→ **Provided data**
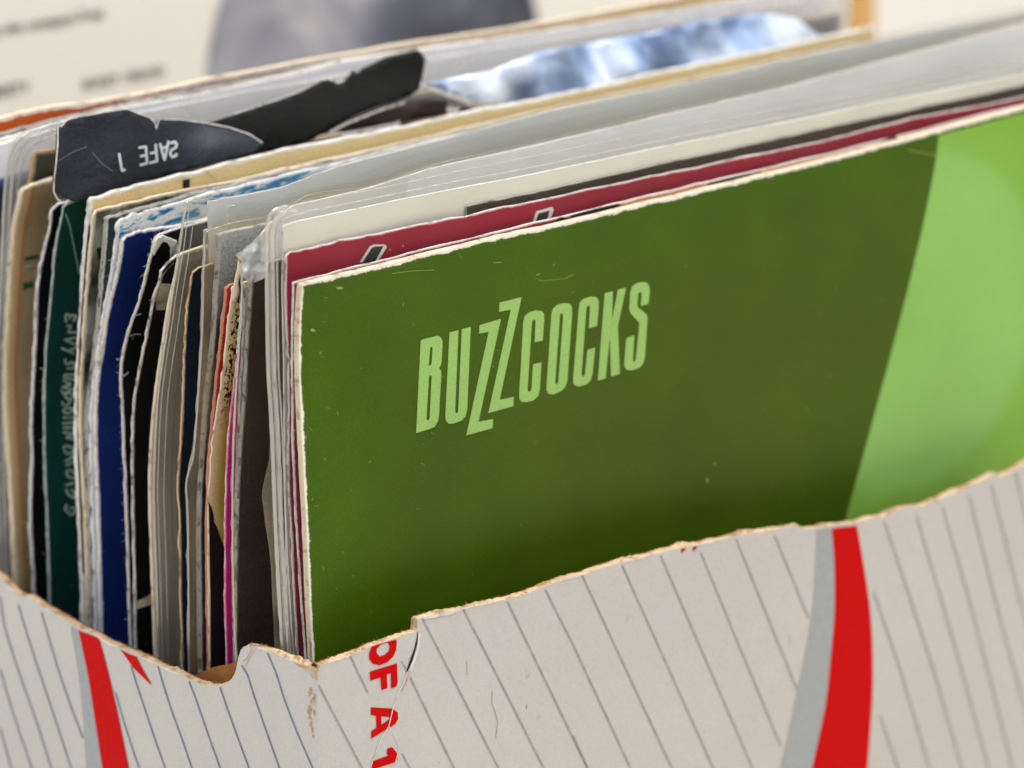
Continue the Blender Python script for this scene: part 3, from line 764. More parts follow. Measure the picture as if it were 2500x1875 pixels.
# 5 magenta sleeve
mag = Sleeve([(590, 735), (587, 772), (581, 850), (573, 920), (565, 989), (559, 1036), (553, 1127), (551, 1199), (549, 1271), (549, 1464), (553, 1620), (556, 1750)],
             [(590, 720), (700, 690), (2500, 300)], B=17.9, Lg=60, t=.2, name='magenta')
def mag_col(n):
    u = n.uv()
    c = n.ramp(n.math('DIVIDE', u[1], 60), [(0, s2l((176, 140, 130))), (.16, s2l((190, 110, 130))), (.3, s2l((222, 36, 128))), (1, s2l((216, 30, 124)))])
    return c
ob = mag.build('record_sleeve', cover('magenta_print', None, s2l((240, 214, 220)), .14, .5, colfn=mag_col, specks=.8), rim_of('magenta', (216, 60, 140), .7, (232, 200, 210)), rag=.2)
things(ob, 'magenta sleeve with chipped edge between yellow and brown sleeves')
greyp = Sleeve([(600, 700), (597, 850), (588, 950), (585, 1036), (582, 1127), (574, 1271), (572, 1464), (575, 1620), (578, 1750)], [(598, 700), (2500, 300)], B=17.4, Lg=60, t=.6, name='rose')
ob = greyp.build('record_sleeve', cover('rose_print', s2l((150, 84, 96)), s2l((196, 172, 164)), .5, .6, mottle=.3), M_grey, rag=.2)
things(ob, 'dusty rose sleeve edge with pale wear right of the magenta one')

# 6 yellow sleeve with black speckle
yel = Sleeve([(570, 706), (566, 736), (558, 790), (551, 863), (542, 935), (533, 989), (525, 1036), (517, 1108), (511, 1199), (509, 1235), (510, 1300), (511, 1464), (513, 1624), (516, 1750)],
             [(570, 702), (592, 690), (700, 664), (2500, 280)], B=18.4, Lg=60, t=.4, name='yellow')
def yel_col(n):
    u = n.uv()
    sv = n.scaled(1.2, .75)
    ns = n.noise(1.6, 3, sv, .5, .6)
    d = n.math('MULTIPLY', n.remap(u[1], 1, 5), n.remap(u[1], 17, 23, 1, 0))
    m = n.math('MULTIPLY', n.remap(ns, .50, .53), d, 0, True)
    c = n.mix(n.remap(u[0], .5, 2.2), s2l((222, 206, 158)), s2l((172, 162, 62)))
    return n.mix(m, c, s2l((22, 20, 14)))
ob = yel.build('record_sleeve', cover('yellow_speckled_print', None, s2l((226, 210, 170)), .45, .5, colfn=yel_col), M_cream, rag=.25)
things(ob, 'yellow sleeve with black speckles and torn cream corner')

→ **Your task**
Extract the full listing above verbatim; pictures are to be left out of the copy.

→ **Correct answer**
Continue the Blender Python script for this scene: part 3, from line 764. More parts follow. Measure the picture as if it were 2500x1875 pixels.
# 5 magenta sleeve
mag = Sleeve([(590, 735), (587, 772), (581, 850), (573, 920), (565, 989), (559, 1036), (553, 1127), (551, 1199), (549, 1271), (549, 1464), (553, 1620), (556, 1750)],
             [(590, 720), (700, 690), (2500, 300)], B=17.9, Lg=60, t=.2, name='magenta')
def mag_col(n):
    u = n.uv()
    c = n.ramp(n.math('DIVIDE', u[1], 60), [(0, s2l((176, 140, 130))), (.16, s2l((190, 110, 130))), (.3, s2l((222, 36, 128))), (1, s2l((216, 30, 124)))])
    return c
ob = mag.build('record_sleeve', cover('magenta_print', None, s2l((240, 214, 220)), .14, .5, colfn=mag_col, specks=.8), rim_of('magenta', (216, 60, 140), .7, (232, 200, 210)), rag=.2)
things(ob, 'magenta sleeve with chipped edge between yellow and brown sleeves')
greyp = Sleeve([(600, 700), (597, 850), (588, 950), (585, 1036), (582, 1127), (574, 1271), (572, 1464), (575, 1620), (578, 1750)], [(598, 700), (2500, 300)], B=17.4, Lg=60, t=.6, name='rose')
ob = greyp.build('record_sleeve', cover('rose_print', s2l((150, 84, 96)), s2l((196, 172, 164)), .5, .6, mottle=.3), M_grey, rag=.2)
things(ob, 'dusty rose sleeve edge with pale wear right of the magenta one')

# 6 yellow sleeve with black speckle
yel = Sleeve([(570, 706), (566, 736), (558, 790), (551, 863), (542, 935), (533, 989), (525, 1036), (517, 1108), (511, 1199), (509, 1235), (510, 1300), (511, 1464), (513, 1624), (516, 1750)],
             [(570, 702), (592, 690), (700, 664), (2500, 280)], B=18.4, Lg=60, t=.4, name='yellow')
def yel_col(n):
    u = n.uv()
    sv = n.scaled(1.2, .75)
    ns = n.noise(1.6, 3, sv, .5, .6)
    d = n.math('MULTIPLY', n.remap(u[1], 1, 5), n.remap(u[1], 17, 23, 1, 0))
    m = n.math('MULTIPLY', n.remap(ns, .50, .53), d, 0, True)
    c = n.mix(n.remap(u[0], .5, 2.2), s2l((222, 206, 158)), s2l((172, 162, 62)))
    return n.mix(m, c, s2l((22, 20, 14)))
ob = yel.build('record_sleeve', cover('yellow_speckled_print', None, s2l((226, 210, 170)), .45, .5, colfn=yel_col), M_cream, rag=.25)
things(ob, 'yellow sleeve with black speckles and torn cream corner')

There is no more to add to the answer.